Prompt: Your task is to retype, word for word, the lines from the start of the data through the line holding "tag(cup, 'plain matte". Do not include the pictures.

Supplied information:

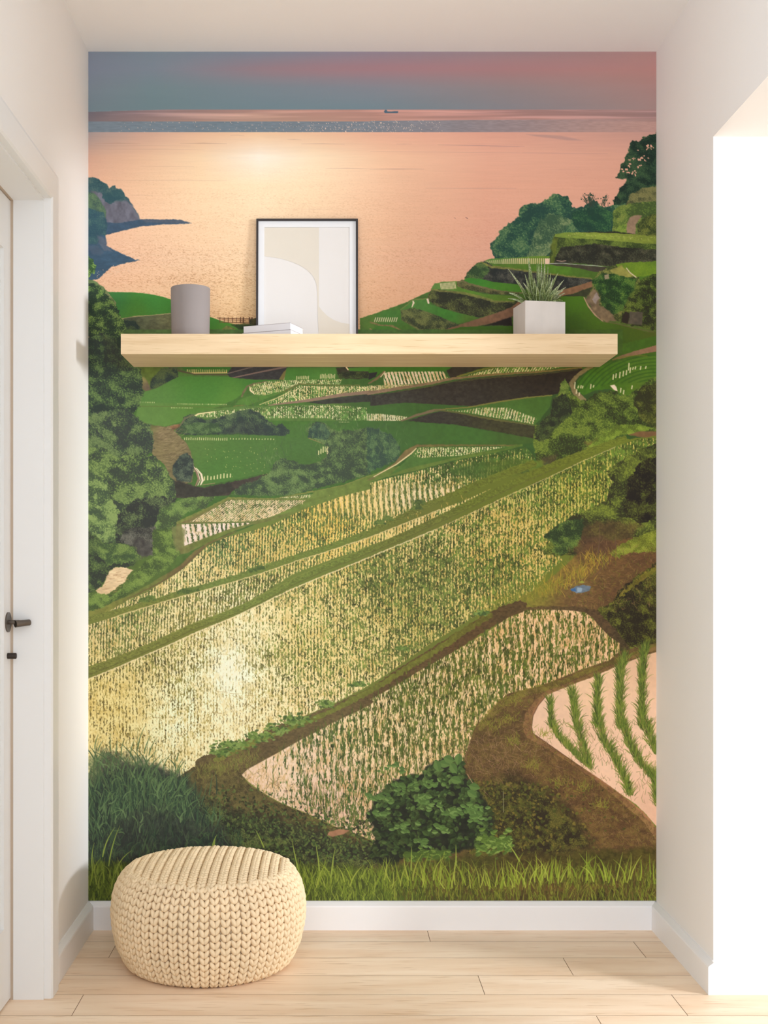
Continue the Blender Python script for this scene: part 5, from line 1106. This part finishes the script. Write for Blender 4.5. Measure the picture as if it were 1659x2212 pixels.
# ------------------------------------------------------------------ things on the shelf
def lathe(name, prof, mat, loc, n=64, parent=None, inner=None):
    bm = bmesh.new(); rings = []
    for r, z in prof:
        rings.append([bm.verts.new((r*U*math.cos(q*2*math.pi/n), r*U*math.sin(q*2*math.pi/n), z*U)) for q in range(n)])
    for a, b in zip(rings[:-1], rings[1:]):
        for q in range(n): bm.faces.new((a[q], a[(q+1) % n], b[(q+1) % n], b[q]))
    bm.faces.new(rings[0][::-1]); bm.faces.new(rings[-1])
    o = bm_obj(name, bm, mat, parent); sharp(o, .9); o.location = loc
    return o
cd = FD/1.037
cup = lathe('cylinder_vase', [(34, 0), (37.5, .6), (39, 3), (39.6, 20), (40.3, 60), (40.8, 106.6), (40.2, 107.8), (38.8, 107.8), (38.2, 106.6), (37.6, 60), (36, 6), (30, 4)], M['cup'], W((411.5-712)/1.037, cd, SZ1))
tag(cup, 'plain matte grey cylindrical vase on the left of the shelf', 'vase')

# picture frame, leaning on the wall
F0 = empty('picture_frame', W(-48.4, 2577, SZ1), 'thin black picture frame with beige abstract print leaning on the shelf', 'picture frame')
FH, FWd, FT, FB = 277.5, 218.6, 9.0, 4.2
lean = math.atan2(13.5, 277)
F0.rotation_euler = (-lean, 0, 0)
def fbox(bm, x0, x1, y0, y1, z0, z1):
    vs = [bm.verts.new((x*U, y*U, z*U)) for z in (z0, z1) for y in (y0, y1) for x in (x0, x1)]
    for f in ((0, 2, 3, 1), (4, 5, 7, 6), (0, 1, 5, 4), (2, 6, 7, 3), (0, 4, 6, 2), (1, 3, 7, 5)): bm.faces.new([vs[i] for i in f])
bm = bmesh.new(); w2 = FWd/2
for b in [(-w2, -w2+FB, 0, FT, 0, FH), (w2-FB, w2, 0, FT, 0, FH), (-w2+FB, w2-FB, 0, FT, 0, FB), (-w2+FB, w2-FB, 0, FT, FH-FB, FH)]: fbox(bm, *b)
bm_obj('frame_border', bm, M['black'], F0, bevel=.0005)
bm = bmesh.new(); fbox(bm, -w2+FB, w2-FB, FT-3, FT-1, FB, FH-FB); bm_obj('backing_board', bm, M['black'], F0)
bm = bmesh.new()
ax0, ax1, az1, az0 = -w2+17, w2-18, FH-17.5, 17.5
for b in [(-w2+FB, ax0, 4.6, 5.6, FB, FH-FB), (ax1, w2-FB, 4.6, 5.6, FB, FH-FB), (ax0, ax1, 4.6, 5.6, FB, az0), (ax0, ax1, 4.6, 5.6, az1, FH-FB)]: fbox(bm, *b)
bm_obj('mat_board', bm, M['mat_board'], F0)
# the print: off-white paper with a beige field, drawn as flat shapes of the sheet
def fpx(x, y): return ((x-664.0)*1.0*U/1.0075, (1215-y)/1.0075-463)
bm = bmesh.new()
def sheet(pts, y, mi):
    pts = [(a, z) for a, z in pts]
    vs = [bm.verts.new((a, y*U, z*U)) for a, z in pts]; f = bm.faces.new(vs); f.material_index = mi
fr_ = lambda *v: [((x-664.0)/1.0075*U, (1215-y)/1.0075-463) for x, y in v]
sheet([(ax0*U, az0), (ax1*U, az0), (ax1*U, az1), (ax0*U, az1)], 5.9, 0)
sheet(fr_((571, 487), (689.5, 487), (689.5, 660), (697, 670), (708, 681), (722, 690), (738, 696), (757, 699), (757, 745), (690, 745), (688, 700), (686.5, 660), (686, 630), (684, 610), (677, 594), (666, 582), (650, 571), (632, 563), (606, 555), (571, 550)), 5.4, 1)
me_o = bm_obj('art_print', bm, [M['print_light'], M['print_beige']], F0)
me_o['label'] = 'off-white sheet with a curved beige shape'

# two white books
bang = math.radians(22)
def book(name, x, d, z, w, l, t, label, rot):
    e = empty(name, W(x, d, z), label, 'book', 'white books stacked before the frame')
    e.rotation_euler = (0, 0, rot)
    # local: corner at origin, spine runs along -x, depth along +y
    ct = 1.6
    bm = bmesh.new()
    for b in [(-l, 0, 0, w, 0, ct), (-l, 0, 0, w, t-ct, t), (-l, 0, 0, ct, ct, t-ct)]: fbox(bm, *b)
    bm_obj('book_cover', bm, M['cover'], e, bevel=.0005)
    bm = bmesh.new()
    for b in [(-l-.15, .15, -.25, w+.15, t-.7, t-.1), (-l-.15, .15, -.25, w+.15, .1, .5)]: fbox(bm, *b)
    ed_ = bm_obj('cover_edge', bm, M['cover_edge'], e); ed_['label'] = 'thin grey rim of the cover'
    bm = bmesh.new(); fbox(bm, -l+2, -.8, ct, w-2.5, ct, t-ct); pg = bm_obj('pages', bm, M['paper'], e); pg['label'] = 'cream-white page block'
    return e
b1 = book('book', -79.5, 2463, SZ1, 70, 110, 13.8, 'white book lying under the other one on the shelf', -bang)
b2 = book('book', -80.6, 2464.5, SZ1+13.8, 68, 106, 14.4, 'white book lying on top of the other one', -bang)

# ------------------------------------------------------------------ potted spiky plant
pa = math.radians(9)
PX, PD = 402.4, 2476.0
P0 = empty('potted_plant', W(PX, PD, SZ1), 'spiky green plant in a square pale concrete pot on the shelf', 'potted plant')
P0.rotation_euler = (0, 0, pa)
PWd, PDp, PH = 86.0, 80.0, 76.0
bm = bmesh.new()
o4 = [(0, 0), (PWd, 0), (PWd, PDp), (0, PDp)]; wl = 5.5
i4 = [(wl, wl), (PWd-wl, wl), (PWd-wl, PDp-wl), (wl, PDp-wl)]
vb = [bm.verts.new((x*U, y*U, 0)) for x, y in o4]; vt = [bm.verts.new((x*U, y*U, PH*U)) for x, y in o4]
vi = [bm.verts.new((x*U, y*U, PH*U)) for x, y in i4]; vd = [bm.verts.new((x*U, y*U, (PH-14)*U)) for x, y in i4]
bm.faces.new(vb[::-1]); bm.faces.new(vd)
for i in range(4):
    j = (i+1) % 4
    bm.faces.new((vb[i], vb[j], vt[j], vt[i])); bm.faces.new((vt[i], vt[j], vi[j], vi[i])); bm.faces.new((vi[i], vi[j], vd[j], vd[i]))
pot = bm_obj('planter', bm, M['concrete'], P0, bevel=.0007); pot['label'] = 'square pale concrete pot'
bm = bmesh.new(); nn = 14; rs_ = random.Random(3)
g_ = [[bm.verts.new(((wl+(PWd-2*wl)*i/nn)*U, (wl+(PDp-2*wl)*j/nn)*U, (PH-7+rs_.random()*3)*U)) for i in range(nn+1)] for j in range(nn+1)]
for j in range(nn):
    for i in range(nn): bm.faces.new((g_[j][i], g_[j][i+1], g_[j+1][i+1], g_[j+1][i]))
bm_obj('soil', bm, M['soil'], P0, smooth=True)
# leaf material: banded grey-green
lm = bpy.data.materials.new('banded_green_leaf'); lm.use_nodes = True; nt = lm.node_tree; p = nt.nodes['Principled BSDF']; p.inputs['Roughness'].default_value = .5
at_ = nt.nodes.new('ShaderNodeAttribute'); at_.attribute_name = 'leafcol'
nz = nt.nodes.new('ShaderNodeTexNoise'); nz.inputs['Scale'].default_value = 260; tc_ = nt.nodes.new('ShaderNodeTexCoord'); nt.links.new(tc_.outputs['Object'], nz.inputs[0])
rp = nt.nodes.new('ShaderNodeValToRGB'); rp.color_ramp.elements[0].position = .42; rp.color_ramp.elements[0].color = (.30, .34, .22, 1); rp.color_ramp.elements[1].position = .56; rp.color_ramp.elements[1].color = (1, 1, 1, 1)
nt.links.new(nz.outputs[0], rp.inputs[0])
mx = nt.nodes.new('ShaderNodeMix'); mx.data_type = 'RGBA'; mx.blend_type = 'MULTIPLY'; mx.inputs[0].default_value = .75
nt.links.new(at_.outputs['Color'], mx.inputs[6]); nt.links.new(rp.outputs[0], mx.inputs[7]); nt.links.new(mx.outputs[2], p.inputs['Base Color'])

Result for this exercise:
Continue the Blender Python script for this scene: part 5, from line 1106. This part finishes the script. Write for Blender 4.5. Measure the picture as if it were 1659x2212 pixels.
# ------------------------------------------------------------------ things on the shelf
def lathe(name, prof, mat, loc, n=64, parent=None, inner=None):
    bm = bmesh.new(); rings = []
    for r, z in prof:
        rings.append([bm.verts.new((r*U*math.cos(q*2*math.pi/n), r*U*math.sin(q*2*math.pi/n), z*U)) for q in range(n)])
    for a, b in zip(rings[:-1], rings[1:]):
        for q in range(n): bm.faces.new((a[q], a[(q+1) % n], b[(q+1) % n], b[q]))
    bm.faces.new(rings[0][::-1]); bm.faces.new(rings[-1])
    o = bm_obj(name, bm, mat, parent); sharp(o, .9); o.location = loc
    return o
cd = FD/1.037
cup = lathe('cylinder_vase', [(34, 0), (37.5, .6), (39, 3), (39.6, 20), (40.3, 60), (40.8, 106.6), (40.2, 107.8), (38.8, 107.8), (38.2, 106.6), (37.6, 60), (36, 6), (30, 4)], M['cup'], W((411.5-712)/1.037, cd, SZ1))
tag(cup, 'plain matte grey cylindrical vase on the left of the shelf', 'vase')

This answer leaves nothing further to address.